Here, the district court plainly erred because it provided no generalized
statement that would justify sex offender treatment—it merely restated the statutory
standard. The district court stated during Francis’s sentencing hearing that all of the
special conditions it imposed were “reasonably related to the factors enumerated in
Sections 3553(a) and 3583(d) . . . [and didn’t] constitute a greater deprivation of
liberty than reasonably necessary to accomplish the goals of sentencing.” R. vol. 3
at 578. This is deficient under Mike because the court didn’t provide “a generalized
statement of its reasoning.” 632 F.3d at 693. So Francis meets the first and second
prongs of the plain error test.
The government argues that the condition was nevertheless proper because the
district court adopted the fact-findings in Francis’s PSR, which referred to his prior
sex offense (the investigation of which unearthed allegations that he had intimate
sexual contact with a twelve-year-old girl), and his failure to complete previous
court-ordered sex-offender treatment. The government urges that United States v.

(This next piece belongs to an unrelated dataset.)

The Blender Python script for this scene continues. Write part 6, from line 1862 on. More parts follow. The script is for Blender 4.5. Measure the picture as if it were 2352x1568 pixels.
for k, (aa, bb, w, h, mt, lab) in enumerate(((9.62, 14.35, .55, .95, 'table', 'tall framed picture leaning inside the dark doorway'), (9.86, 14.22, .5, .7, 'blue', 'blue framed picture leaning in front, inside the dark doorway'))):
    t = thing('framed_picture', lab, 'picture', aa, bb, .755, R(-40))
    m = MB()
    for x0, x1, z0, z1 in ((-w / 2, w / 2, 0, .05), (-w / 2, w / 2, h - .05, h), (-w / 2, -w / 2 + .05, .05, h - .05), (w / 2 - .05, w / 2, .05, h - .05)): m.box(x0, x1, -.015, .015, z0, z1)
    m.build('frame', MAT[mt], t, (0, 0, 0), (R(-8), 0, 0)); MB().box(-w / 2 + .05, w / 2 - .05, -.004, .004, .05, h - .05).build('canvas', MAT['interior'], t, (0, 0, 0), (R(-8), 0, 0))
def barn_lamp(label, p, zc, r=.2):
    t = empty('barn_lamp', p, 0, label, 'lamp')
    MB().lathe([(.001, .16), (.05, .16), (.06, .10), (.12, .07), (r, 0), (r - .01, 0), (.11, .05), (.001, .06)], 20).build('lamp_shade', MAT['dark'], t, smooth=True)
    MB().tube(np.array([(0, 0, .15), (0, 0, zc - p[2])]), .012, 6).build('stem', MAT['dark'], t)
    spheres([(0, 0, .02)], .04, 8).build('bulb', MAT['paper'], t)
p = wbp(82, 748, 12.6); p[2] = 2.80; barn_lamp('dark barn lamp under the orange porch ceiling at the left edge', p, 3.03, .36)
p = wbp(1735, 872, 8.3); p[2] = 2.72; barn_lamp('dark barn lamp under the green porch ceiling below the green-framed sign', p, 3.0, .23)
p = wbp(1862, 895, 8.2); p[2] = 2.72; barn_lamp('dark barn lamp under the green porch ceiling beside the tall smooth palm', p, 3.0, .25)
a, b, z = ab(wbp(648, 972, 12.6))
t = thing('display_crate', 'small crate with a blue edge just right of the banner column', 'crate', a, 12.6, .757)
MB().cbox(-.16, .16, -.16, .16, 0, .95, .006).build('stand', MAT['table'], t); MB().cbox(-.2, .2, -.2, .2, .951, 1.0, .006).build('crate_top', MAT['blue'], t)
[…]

Cereceres-Zavala, 499 F.3d 1211 (10th Cir. 2007), is analogous and ends our
inquiry. But Francis’s case is easily distinguishable from Cereceres-Zavala. There,
we held that a district court’s citation to a defendant’s PSR’s calculation method and
19
recitation of the suggested imprisonment range wasn’t error and fulfilled 18 U.S.C.
§ 3553(c)’s requirement that the court provide “a general statement noting the
appropriate guideline range and how it was calculated.” Id. at 1217 (quoting United
States v. Ruiz-Terrazas, 477 F.3d 1196, 1202 (10th Cir. 2007)). But in the present
case, the district court didn’t even mention the PSR to justify the condition. So even
if the PSR contained adequate justifications for the condition, the court didn’t
reference them.
But it isn’t enough that an error be plain: under the plain-error standard’s third
prong, the error must have also affected Francis’s substantial rights. Olano, 507 U.S.
at 732. And on this record, the court had a basis to impose the sex-offender-treatment
special condition. Francis was convicted of a sex offense in 2011, and during the
investigation of that crime someone accused him of having intimate sexual contact
with a twelve-year-old girl. He failed to complete his previous court-ordered sex-
offender-treatment program. Because the record reveals a basis for the sex-offender-
treatment condition, Francis cannot show prejudice and harm to his substantial rights.
So Francis has failed to meet his burden under plain error review.
CONCLUSION
For the above reasons, we AFFIRM Francis’s § 922(d)(1) conviction and the
sex-offender-treatment special condition, but VACATE his sentence and REMAND
for resentencing consistent with this opinion.